## Prompt
Your answer is a single number: the count of lines that contain the string "from".

## Exercise material
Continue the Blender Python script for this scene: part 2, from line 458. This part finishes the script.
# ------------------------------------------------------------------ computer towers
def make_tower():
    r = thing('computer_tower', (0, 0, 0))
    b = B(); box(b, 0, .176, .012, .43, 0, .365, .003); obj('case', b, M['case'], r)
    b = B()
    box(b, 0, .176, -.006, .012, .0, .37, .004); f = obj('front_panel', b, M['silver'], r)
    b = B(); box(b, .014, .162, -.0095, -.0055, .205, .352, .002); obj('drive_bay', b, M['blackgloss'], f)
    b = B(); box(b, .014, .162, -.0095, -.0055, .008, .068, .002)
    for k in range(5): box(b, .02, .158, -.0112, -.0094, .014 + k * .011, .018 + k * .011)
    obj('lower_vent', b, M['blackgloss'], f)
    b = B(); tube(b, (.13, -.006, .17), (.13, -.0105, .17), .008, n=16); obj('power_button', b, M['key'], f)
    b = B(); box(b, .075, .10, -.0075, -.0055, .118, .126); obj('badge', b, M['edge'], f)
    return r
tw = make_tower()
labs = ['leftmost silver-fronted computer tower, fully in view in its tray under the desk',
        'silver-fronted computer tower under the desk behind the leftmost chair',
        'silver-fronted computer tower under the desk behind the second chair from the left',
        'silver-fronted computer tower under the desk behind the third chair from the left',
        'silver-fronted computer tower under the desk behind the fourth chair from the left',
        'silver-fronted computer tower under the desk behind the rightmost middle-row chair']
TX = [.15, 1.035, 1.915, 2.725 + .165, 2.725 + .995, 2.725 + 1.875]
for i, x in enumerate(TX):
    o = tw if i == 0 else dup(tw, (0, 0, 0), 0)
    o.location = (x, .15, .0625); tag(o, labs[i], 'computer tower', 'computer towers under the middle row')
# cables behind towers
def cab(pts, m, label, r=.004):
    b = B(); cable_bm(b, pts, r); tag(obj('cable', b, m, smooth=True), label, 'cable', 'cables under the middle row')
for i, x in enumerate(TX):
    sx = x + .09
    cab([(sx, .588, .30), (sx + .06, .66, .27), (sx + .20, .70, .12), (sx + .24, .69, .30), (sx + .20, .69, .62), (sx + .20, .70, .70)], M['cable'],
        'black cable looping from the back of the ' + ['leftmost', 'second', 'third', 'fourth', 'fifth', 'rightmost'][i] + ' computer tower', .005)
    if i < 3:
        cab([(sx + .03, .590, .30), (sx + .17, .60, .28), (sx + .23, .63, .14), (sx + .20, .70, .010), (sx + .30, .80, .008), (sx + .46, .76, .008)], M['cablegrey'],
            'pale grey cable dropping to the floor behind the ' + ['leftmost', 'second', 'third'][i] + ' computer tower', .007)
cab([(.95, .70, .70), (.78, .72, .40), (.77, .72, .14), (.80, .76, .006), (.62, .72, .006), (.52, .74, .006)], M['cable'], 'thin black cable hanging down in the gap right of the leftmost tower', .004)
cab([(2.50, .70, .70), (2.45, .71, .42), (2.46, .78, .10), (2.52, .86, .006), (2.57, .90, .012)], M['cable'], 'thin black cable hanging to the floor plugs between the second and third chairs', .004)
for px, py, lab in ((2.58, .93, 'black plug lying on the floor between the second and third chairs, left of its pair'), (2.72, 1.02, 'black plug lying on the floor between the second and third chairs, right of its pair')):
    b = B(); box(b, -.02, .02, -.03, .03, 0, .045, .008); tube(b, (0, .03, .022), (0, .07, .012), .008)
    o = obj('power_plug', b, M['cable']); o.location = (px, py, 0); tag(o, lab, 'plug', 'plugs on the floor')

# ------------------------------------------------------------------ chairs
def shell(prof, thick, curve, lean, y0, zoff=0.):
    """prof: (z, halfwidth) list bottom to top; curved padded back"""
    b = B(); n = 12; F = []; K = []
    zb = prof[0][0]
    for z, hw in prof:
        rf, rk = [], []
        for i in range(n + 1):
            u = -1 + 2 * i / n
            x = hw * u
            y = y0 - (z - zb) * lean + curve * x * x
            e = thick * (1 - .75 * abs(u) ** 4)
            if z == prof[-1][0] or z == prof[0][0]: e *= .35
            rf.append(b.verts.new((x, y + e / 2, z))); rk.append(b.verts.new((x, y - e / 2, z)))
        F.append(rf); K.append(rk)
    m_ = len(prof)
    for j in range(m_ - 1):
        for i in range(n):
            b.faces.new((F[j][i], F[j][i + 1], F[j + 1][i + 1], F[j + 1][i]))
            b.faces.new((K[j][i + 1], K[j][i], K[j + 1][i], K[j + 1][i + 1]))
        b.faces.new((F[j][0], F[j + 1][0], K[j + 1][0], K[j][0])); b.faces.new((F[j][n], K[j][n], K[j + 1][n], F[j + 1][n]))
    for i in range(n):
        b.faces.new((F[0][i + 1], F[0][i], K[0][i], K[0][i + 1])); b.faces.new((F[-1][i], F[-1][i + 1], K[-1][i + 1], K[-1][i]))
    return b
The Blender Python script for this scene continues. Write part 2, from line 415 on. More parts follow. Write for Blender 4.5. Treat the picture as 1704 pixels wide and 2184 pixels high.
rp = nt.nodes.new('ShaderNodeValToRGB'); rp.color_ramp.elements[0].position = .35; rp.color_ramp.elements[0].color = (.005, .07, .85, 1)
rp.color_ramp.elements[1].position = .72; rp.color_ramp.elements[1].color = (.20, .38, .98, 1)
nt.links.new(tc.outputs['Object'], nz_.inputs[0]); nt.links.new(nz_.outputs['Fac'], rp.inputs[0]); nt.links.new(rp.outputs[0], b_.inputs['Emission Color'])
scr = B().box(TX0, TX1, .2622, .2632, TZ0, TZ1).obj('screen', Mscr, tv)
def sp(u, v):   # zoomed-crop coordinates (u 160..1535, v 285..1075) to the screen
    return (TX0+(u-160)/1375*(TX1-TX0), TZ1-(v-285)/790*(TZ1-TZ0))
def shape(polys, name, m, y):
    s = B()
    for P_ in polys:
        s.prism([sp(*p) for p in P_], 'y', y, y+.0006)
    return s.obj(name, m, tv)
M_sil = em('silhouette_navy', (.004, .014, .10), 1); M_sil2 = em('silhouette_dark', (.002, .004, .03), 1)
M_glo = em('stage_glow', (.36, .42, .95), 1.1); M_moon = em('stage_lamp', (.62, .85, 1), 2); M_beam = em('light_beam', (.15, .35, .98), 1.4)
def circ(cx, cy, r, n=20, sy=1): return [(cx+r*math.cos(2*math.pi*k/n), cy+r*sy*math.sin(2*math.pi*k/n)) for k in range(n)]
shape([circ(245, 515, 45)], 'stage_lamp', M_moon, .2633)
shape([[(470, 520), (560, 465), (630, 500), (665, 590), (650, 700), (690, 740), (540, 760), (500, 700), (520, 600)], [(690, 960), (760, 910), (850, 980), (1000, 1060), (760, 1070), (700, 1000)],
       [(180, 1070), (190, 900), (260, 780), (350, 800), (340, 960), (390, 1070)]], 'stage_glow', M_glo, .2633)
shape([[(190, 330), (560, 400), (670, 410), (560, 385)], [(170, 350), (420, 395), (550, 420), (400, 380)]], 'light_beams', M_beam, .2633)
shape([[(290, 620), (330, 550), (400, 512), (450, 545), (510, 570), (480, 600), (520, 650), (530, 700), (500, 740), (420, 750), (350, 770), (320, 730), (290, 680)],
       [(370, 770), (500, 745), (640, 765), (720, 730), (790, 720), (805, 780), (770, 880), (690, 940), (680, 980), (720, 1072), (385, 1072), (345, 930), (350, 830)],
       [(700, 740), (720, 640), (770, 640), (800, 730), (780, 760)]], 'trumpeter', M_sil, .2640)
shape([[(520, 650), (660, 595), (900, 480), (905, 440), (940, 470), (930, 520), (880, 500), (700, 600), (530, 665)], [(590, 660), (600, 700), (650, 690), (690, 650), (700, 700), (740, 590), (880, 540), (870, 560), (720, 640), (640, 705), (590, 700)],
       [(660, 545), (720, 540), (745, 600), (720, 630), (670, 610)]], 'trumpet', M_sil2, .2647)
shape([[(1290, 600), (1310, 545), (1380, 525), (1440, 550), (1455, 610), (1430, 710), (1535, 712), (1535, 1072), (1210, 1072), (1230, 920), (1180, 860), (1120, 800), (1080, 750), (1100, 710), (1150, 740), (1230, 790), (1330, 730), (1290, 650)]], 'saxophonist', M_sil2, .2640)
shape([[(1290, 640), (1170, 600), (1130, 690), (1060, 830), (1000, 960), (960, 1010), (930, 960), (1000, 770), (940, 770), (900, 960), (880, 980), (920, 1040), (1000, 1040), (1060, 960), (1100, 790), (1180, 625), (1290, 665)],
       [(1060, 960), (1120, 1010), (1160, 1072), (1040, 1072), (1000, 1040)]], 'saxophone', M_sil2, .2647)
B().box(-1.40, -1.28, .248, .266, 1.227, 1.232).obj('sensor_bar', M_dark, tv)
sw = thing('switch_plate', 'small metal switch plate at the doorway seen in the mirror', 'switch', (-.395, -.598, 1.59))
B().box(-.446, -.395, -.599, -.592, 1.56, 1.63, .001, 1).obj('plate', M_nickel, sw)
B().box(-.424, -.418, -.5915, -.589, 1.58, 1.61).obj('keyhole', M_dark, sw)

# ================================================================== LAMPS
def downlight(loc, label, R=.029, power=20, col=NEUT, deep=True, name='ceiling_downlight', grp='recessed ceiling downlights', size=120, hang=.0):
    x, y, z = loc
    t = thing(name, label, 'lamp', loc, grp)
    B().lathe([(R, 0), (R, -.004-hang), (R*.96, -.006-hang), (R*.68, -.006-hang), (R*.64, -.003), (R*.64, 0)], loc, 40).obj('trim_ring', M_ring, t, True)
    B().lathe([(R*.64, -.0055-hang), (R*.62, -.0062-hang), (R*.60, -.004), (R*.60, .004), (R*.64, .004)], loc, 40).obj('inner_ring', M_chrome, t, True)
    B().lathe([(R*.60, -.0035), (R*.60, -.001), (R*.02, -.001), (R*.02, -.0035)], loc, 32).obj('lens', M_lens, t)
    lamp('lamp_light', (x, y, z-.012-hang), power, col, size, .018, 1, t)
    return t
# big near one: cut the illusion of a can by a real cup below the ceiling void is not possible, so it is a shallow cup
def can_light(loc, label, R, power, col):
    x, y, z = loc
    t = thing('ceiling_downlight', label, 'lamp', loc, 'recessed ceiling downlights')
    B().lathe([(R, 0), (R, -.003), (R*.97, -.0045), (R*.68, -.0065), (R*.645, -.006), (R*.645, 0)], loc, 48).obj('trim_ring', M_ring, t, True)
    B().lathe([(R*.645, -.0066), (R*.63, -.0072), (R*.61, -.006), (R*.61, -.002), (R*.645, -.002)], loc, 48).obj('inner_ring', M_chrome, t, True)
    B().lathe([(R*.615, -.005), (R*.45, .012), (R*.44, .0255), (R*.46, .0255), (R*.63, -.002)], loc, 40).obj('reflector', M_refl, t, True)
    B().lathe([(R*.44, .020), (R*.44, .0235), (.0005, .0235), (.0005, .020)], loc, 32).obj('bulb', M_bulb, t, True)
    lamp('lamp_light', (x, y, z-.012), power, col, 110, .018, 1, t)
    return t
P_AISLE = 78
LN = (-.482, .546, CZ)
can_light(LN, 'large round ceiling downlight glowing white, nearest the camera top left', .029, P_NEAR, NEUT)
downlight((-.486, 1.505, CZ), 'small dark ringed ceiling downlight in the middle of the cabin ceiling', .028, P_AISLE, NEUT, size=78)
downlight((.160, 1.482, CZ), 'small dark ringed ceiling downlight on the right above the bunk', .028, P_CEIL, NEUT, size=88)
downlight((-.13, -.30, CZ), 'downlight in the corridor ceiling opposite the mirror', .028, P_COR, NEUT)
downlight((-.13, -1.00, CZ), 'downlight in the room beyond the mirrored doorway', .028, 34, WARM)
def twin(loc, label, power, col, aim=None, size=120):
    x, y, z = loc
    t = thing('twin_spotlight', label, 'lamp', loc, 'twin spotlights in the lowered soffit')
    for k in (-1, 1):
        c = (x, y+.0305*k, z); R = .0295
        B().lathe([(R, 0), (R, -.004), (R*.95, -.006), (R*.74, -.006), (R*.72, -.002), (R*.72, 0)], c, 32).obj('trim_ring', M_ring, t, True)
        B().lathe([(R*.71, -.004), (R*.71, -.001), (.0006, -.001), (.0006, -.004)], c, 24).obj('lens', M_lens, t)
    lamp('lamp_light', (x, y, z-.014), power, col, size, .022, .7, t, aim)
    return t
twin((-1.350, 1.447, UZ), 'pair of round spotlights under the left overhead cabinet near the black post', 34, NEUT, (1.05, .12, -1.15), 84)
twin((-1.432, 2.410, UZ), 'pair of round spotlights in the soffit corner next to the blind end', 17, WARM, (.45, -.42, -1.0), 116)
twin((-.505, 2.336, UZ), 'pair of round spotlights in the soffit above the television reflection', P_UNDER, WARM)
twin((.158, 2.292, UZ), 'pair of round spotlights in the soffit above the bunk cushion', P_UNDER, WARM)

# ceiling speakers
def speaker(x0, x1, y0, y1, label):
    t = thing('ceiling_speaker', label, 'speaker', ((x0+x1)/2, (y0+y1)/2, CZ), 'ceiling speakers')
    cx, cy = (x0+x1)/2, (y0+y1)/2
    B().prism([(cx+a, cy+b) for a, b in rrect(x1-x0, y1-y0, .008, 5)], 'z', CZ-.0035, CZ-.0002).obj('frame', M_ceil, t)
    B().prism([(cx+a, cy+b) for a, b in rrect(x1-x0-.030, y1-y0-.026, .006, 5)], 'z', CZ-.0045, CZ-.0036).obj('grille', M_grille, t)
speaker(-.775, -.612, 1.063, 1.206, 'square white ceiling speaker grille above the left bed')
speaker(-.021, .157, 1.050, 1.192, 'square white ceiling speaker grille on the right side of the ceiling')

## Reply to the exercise
6